Durham, and London

Andy,

You ask about the SST (the Society for the Study of Theology annual conference) last week.

The conference was good, the company was great, and I found a fellow Spaemann fan. My paper was feeble, but everyone was very polite. England’s greatest living theologian was just great – master of self-control and understatement. He talked about Augustine and refused to be pushed into any of moral clichés that the assembly loves.

Durham itself was more wonderful even than I had imagined. Durham Cathedral is planted on a hill, good defensive position, with a river below. There is no clutter in the cathedral: the light blazes through the East rose window over the altar at mattins and through the West window at evensong. On the south are the cloisters, Chapterhouse and library, on the north a large green. The building nearest the cathedral is the music school on one side (the lex orandi – cantati) and the department of divinity (lex credendi) on the other, then further down the green, and in neighboring streets, all the other departments of the university, each science and discipline, and all human wonder flowing from the worship that goes on in the cathedral, and the town is beyond them. The whole arrangement is an image of the relationship of Church to society.

Chris Jones showed a group of us round one afternoon.
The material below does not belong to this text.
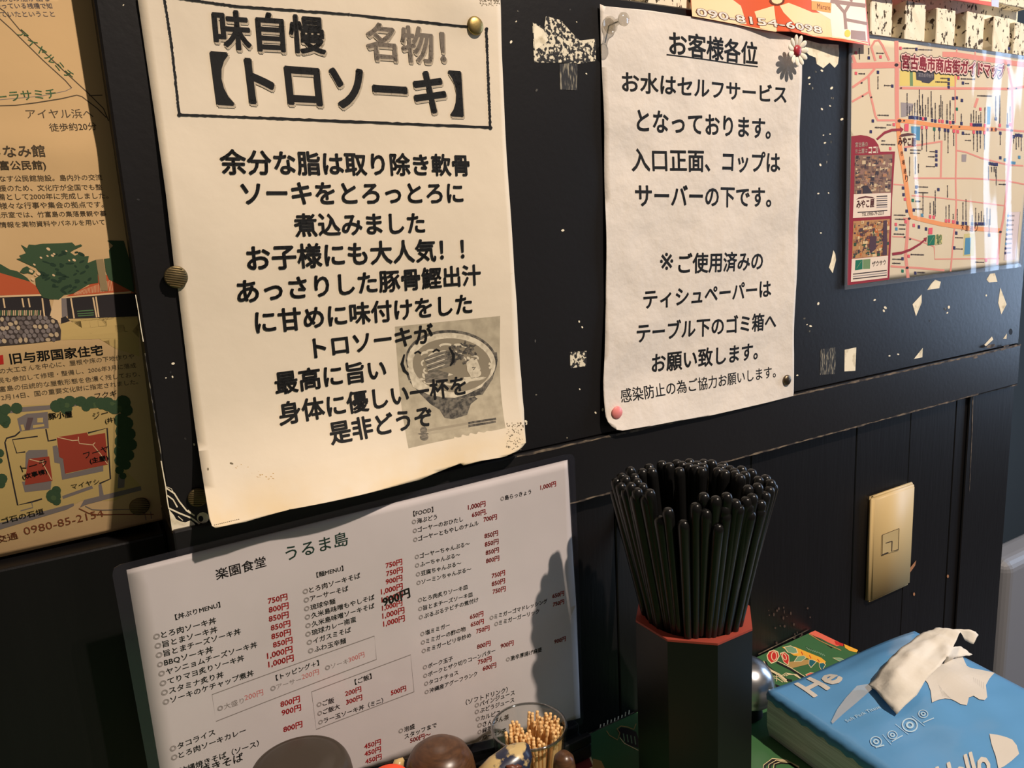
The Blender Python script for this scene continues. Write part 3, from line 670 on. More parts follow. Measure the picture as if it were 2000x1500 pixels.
bush([(175, 90, 62), (590, 70, 68), (690, 90, 70), (640, 40, 60), (730, 20, 66), (820, 20, 50), (900, 80, 48), (850, 20, 60), (960, 30, 70), (1060, 40, 66), (1130, 50, 80), (1200, 80, 80), (1290, 30, 80), (1320, 110, 70), (1270, 220, 80), (1320, 250, 75), (1290, 330, 84), (1350, 360, 70), (1280, 440, 84), (1370, 470, 66), (1270, 540, 80), (1340, 580, 66), (1260, 640, 66), (1310, 680, 60), (1250, 740, 46), (1285, 800, 38), (560, 1010, 80), (590, 950, 50), (590, 1060, 50), (60, 100, 60), (20, 130, 70), (50, 220, 66), (60, 260, 40), (0, 560, 46), (0, 640, 30), (20, 830, 60), (10, 880, 50)])
bush([(700, 60, 30), (600, 80, 26), (1240, 100, 40), (1000, 60, 34), (1280, 260, 30), (1250, 480, 34), (560, 1030, 30), (1180, 40, 30)], c_('green_light', 78, 98, 66))
for body, a_, b_, bo in (('フクギ', (186, 779), (229, 773), .0), ('豚小屋', (95, 819), (142, 814), .02), ('ジー', (183, 819), (213, 811), .0), ('(井)', (206, 827), (226, 823), .01), ('トーラ', (44, 922), (94, 908), .0), ('(炊事棟)', (45, 936), (93, 924), .02), ('フーヤ', (166, 896), (214, 881), .0), ('(主屋)', (176, 905), (212, 898), .02), ('マイヤシ', (140, 955.5), (195, 944), .0), ('ゴ石の石垣', (5, 1023), (87, 1003), .01)):
    P.text(body, a_, b_, INK, 6, bo)
P.text('交通', (-4, 1061), (36.5, 1051), BRN, 3, .01); P.text('0980-85-2154', (48.7, 1046), (203, 1009.5), BRN, 3, .0)
z7 = lambda *pts: [(a/7.5, 980+b_/7.5) for a, b_ in pts]
P.line(z7((1155, 95), (1300, 165), (1420, 185), (2250, 182)), 1.8, BRN, 3); P.line(z7((1250, 60), (1350, 110), (1480, 118), (2130, 105)), 1.4, GRY, 3); P.line([(283, 1005), (285, 1016)], 1.4, GRY, 3); P.line([(294, 999), (296, 1013)], 1.4, GRY, 3)
P.build('printing', post3, 'printed village map, text and phone number')

# ------------------------------------------------------------------ laminated town guide map
S4 = wall_surf(lambda u, v: 0.0022+0.0006*math.sin(u*40)+0.0005*math.sin(v*35+u*20))
mapT = empty('guide_map', S4.at(1820, 545), 'laminated pink and beige town shopping guide map at the end of the black panel', 'map')
MP = mat('map_beige', (220, 206, 178), 0.7, var=0.05, vscale=20)
sheet('map_sheet', S4, [(1664, 71), (2012, 118), (2001, 380), (1990, 514), (1820, 537), (1654, 557)], MP, mapT, g=0.006)
P = Print(S4, 0.00032, 0.00004, g=0.006)
m_ = lambda n, r_, g_, b_: mat('map_'+n, (r_, g_, b_), 0.7, spec=0.2)
PK = m_('road_pink', 226, 150, 138); OR = m_('road_orange', 234, 158, 104); MAR = m_('maroon', 148, 48, 62); NV = m_('navy', 52, 50, 96); BL = m_('blue', 84, 142, 180); PKI = m_('icon_pink', 226, 96, 112); CRD = m_('card', 236, 220, 204); DKI = m_('ink', 58, 48, 52); YL = m_('yellow', 226, 204, 120); GN = m_('green', 34, 116, 92); GR = m_('grey', 158, 150, 152); OLV = m_('olive', 206, 196, 136); GRN5 = m_('town_green', 116, 146, 104); BRN5 = m_('brown', 96, 56, 56)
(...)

He took us to Bede at one end of the cathedral and behind the altar to Cuthbert at the other. As we approached Cuthbert’s tomb he told us to stop nattering, and when we reached it, there was a momentary silence and that posture of reverence that told us that we were standing before God’s incorruptible saint. We alighted as briefly as flies on Cuthbert’s eternity .

The cathedral was a Benedictine abbey. Our guide couldn’t tell us whether the cathedral and bishop came before the monks (that company dedicated to singing the praise of God) and their abbey. If I was bishop, I would put the monks back in the cloisters and in that Quire, and have them singing around the clock. (I would have monks just between the ages of twenty-one and thirty, and then again those over sixty. At thirty, I would insist that they marry. They would not be released from vows: it would simply become a different vow, to the chaste life with one woman.)
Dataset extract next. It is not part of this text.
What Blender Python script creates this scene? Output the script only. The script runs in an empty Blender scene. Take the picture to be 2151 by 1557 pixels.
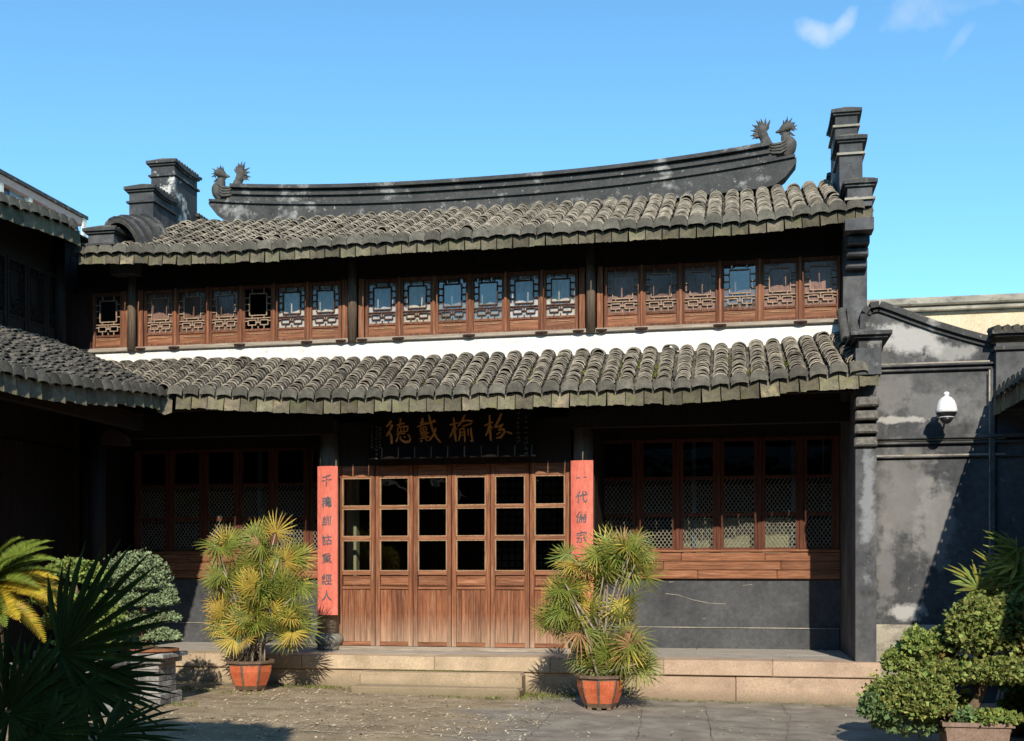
import bpy, math, random
import numpy as np
from mathutils import Vector, Matrix, Quaternion
R = random.Random(7)
rad = math.radians
SC = bpy.context.scene
COL = SC.collection

# ------------------------------------------------------------------ camera
EYE, FPX, CX, HOR = 1.6, 2400.0, 1075.5, 1199.0
YAW = rad(11.08)
cam = bpy.data.cameras.new('camera')
cam.sensor_width = 36; cam.lens = FPX / 2151 * 36
cam.shift_y = (HOR - 778.5) / 2151
cam.clip_start = .1; cam.clip_end = 600
camo = bpy.data.objects.new('camera', cam); COL.objects.link(camo)
camo.location = (0, 0, EYE); camo.rotation_euler = (rad(90), 0, YAW)
SC.camera = camo

# ------------------------------------------------------------------ sun, sky, exposure
LD = Vector((-.20, 1, -.62)).normalized()
sl = bpy.data.lights.new('sun', 'SUN'); sl.energy = 5.0; sl.angle = rad(.5); sl.color = (1, .92, .78)
so = bpy.data.objects.new('sun', sl); COL.objects.link(so)
so.rotation_euler = LD.to_track_quat('-Z', 'Y').to_euler(); so.location = (5, -20, 20)
W = bpy.data.worlds.new('World'); SC.world = W; W.use_nodes = True
nt = W.node_tree; nt.nodes.clear()
SKY_STRENGTH = .1
def wn(t, **k):
    n = nt.nodes.new(t)
    for a, b in k.items(): setattr(n, a, b)
    return n
sky = wn('ShaderNodeTexSky', sky_type='NISHITA', sun_disc=False)
sky.sun_elevation = math.asin(-LD.z); sky.sun_rotation = math.atan2(-LD.x, -LD.y)
sky.air_density = 1.0; sky.dust_density = .1; sky.ozone_density = 1.5; sky.altitude = 0
bg = wn('ShaderNodeBackground'); bg.inputs[1].default_value = SKY_STRENGTH
wo = wn('ShaderNodeOutputWorld')
# thin clouds high on the right: soft ellipses round a direction, broken up by noise
def pxdir(px, py):
    t = (px - CX) / FPX; e = (HOR - py) / FPX
    f = Vector((-math.sin(YAW), math.cos(YAW), 0)); r = Vector((math.cos(YAW), math.sin(YAW), 0))
    return (f + r * t + Vector((0, 0, e))).normalized()
tc = wn('ShaderNodeTexCoord')
noi = wn('ShaderNodeTexNoise'); noi.inputs['Scale'].default_value = 26; noi.inputs['Detail'].default_value = 5; noi.inputs['Roughness'].default_value = .55
nt.links.new(tc.outputs['Generated'], noi.inputs['Vector'])
mask = None
def math_node(op, a, b=None, clamp=False):
    n = wn('ShaderNodeMath', operation=op, use_clamp=clamp)
    for i, v in enumerate((a, b)):
        if v is None: continue
        if isinstance(v, (int, float)): n.inputs[i].default_value = v
        else: nt.links.new(v, n.inputs[i])
    return n.outputs[0]
for (px, py, rx, ry, rot, amt) in ((1702, 66, 34, 22, .4, .8), (1782, 44, 40, 17, -.75, .8), (1735, 72, 62, 15, -.1, .45), (1910, 18, 60, 36, 0, .42), (2015, 85, 40, 9, -.8, .22), (2030, 8, 60, 14, 0, .2), (2250, -90, 200, 60, .1, .4), (1400, -160, 160, 40, .2, .4), (700, -260, 200, 60, .1, .35)):
    d = pxdir(px, py)
    up = Vector((0, 0, 1)); ex = d.cross(up).normalized(); ey = ex.cross(d).normalized()
    c_, s_ = math.cos(rot), math.sin(rot)
    ex, ey = ex * c_ - ey * s_, ex * s_ + ey * c_
    def dotn(v, sc):
        n = wn('ShaderNodeVectorMath', operation='DOT_PRODUCT'); nt.links.new(tc.outputs['Generated'], n.inputs[0]); n.inputs[1].default_value = tuple(v * sc); return n.outputs['Value']
    a = dotn(ex, FPX / rx); b = dotn(ey, FPX / ry)
    q = math_node('ADD', math_node('POWER', math_node('ABSOLUTE', a), 2), math_node('POWER', math_node('ABSOLUTE', b), 2))
    f = math_node('GREATER_THAN', dotn(d, 1), 0)
    g = math_node('SUBTRACT', 1.9, math_node('MULTIPLY', q, .8), False)
    g = math_node('ADD', g, math_node('MULTIPLY', math_node('SUBTRACT', noi.outputs['Fac'], .62), 5.5))
    g = math_node('MULTIPLY', math_node('MULTIPLY', g, .42, True), amt)
    g = math_node('MULTIPLY', g, f)
    mask = g if mask is None else math_node('MAXIMUM', mask, g)
mx = wn('ShaderNodeMix', data_type='RGBA')
nt.links.new(mask, mx.inputs[0])
tint = wn('ShaderNodeMix', data_type='RGBA', blend_type='MULTIPLY'); tint.inputs[0].default_value = 1; tint.inputs[7].default_value = (1.14, 1.86, 2.06, 1)
nt.links.new(sky.outputs[0], tint.inputs[6]); nt.links.new(tint.outputs[2], mx.inputs[6])
mx.inputs[7].default_value = (7.6, 8.4, 9.0, 1)
nt.links.new(mx.outputs[2], bg.inputs[0]); nt.links.new(bg.outputs[0], wo.inputs[0])
vs = SC.view_settings
vs.view_transform = 'Standard'; vs.look = 'None'; vs.gamma = 1; vs.use_curve_mapping = False; vs.exposure = 0.18
SC.cycles.max_bounces = 6; SC.cycles.diffuse_bounces = 2; SC.cycles.transparent_max_bounces = 12
SC.cycles.sample_clamp_indirect = 4

# ------------------------------------------------------------------ helpers
def PX(px, py, Y):
    """world (X, Z) of an image point that lies at depth Y"""
    t = (px - CX) / FPX
    X = Y * math.tan(math.atan(t) - YAW)
    d = -X * math.sin(YAW) + Y * math.cos(YAW)
    return X, EYE + (HOR - py) * d / FPX
def PX3(px, py, Y):
    x, z = PX(px, py, Y); return (x, Y, z)
def X_(px, Y): return PX(px, 0, Y)[0]
def gz(x): return -.017 * (max(-9, min(5, x)) + 2.5)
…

Now I tell you this because in London we have a cathedral and an abbey, two separate institutions. Westminster Abbey is down on the river, and about a mile and a half, on slightly higher ground, in the city of London, is St Paul’s Cathedral. This is just the right distance for processing. So I would have my monks processing, singing the psalms of ascent, from abbey in the morning to the cathedral, where they would sing the office during the day, and back down to the abbey after evensong. Behind them would be the young and the old from every church in London (on yearly rota perhaps). Your baptists would be there, HTB and Jesus House. They know how to sing the praises of God. They would do so past parliament, the length of Whitehall, past the entertainment industry of the West End, past the lawyers, universities and media of the Strand and Fleet Street, and past the finance houses of Ludgate hill. If they sang over the course of this most un-Sacred Way, from Abbey to Cathedral, twice daily, our clergy might stop telling us that this or that can’t be done and tell us that it can indeed be done, and that this Christian life can indeed be lived, and in public too.

This is what I learned from Durham. Can you organise this for me? I know a couple of bishops who are looking for a lead and who would be very glad to hear from you.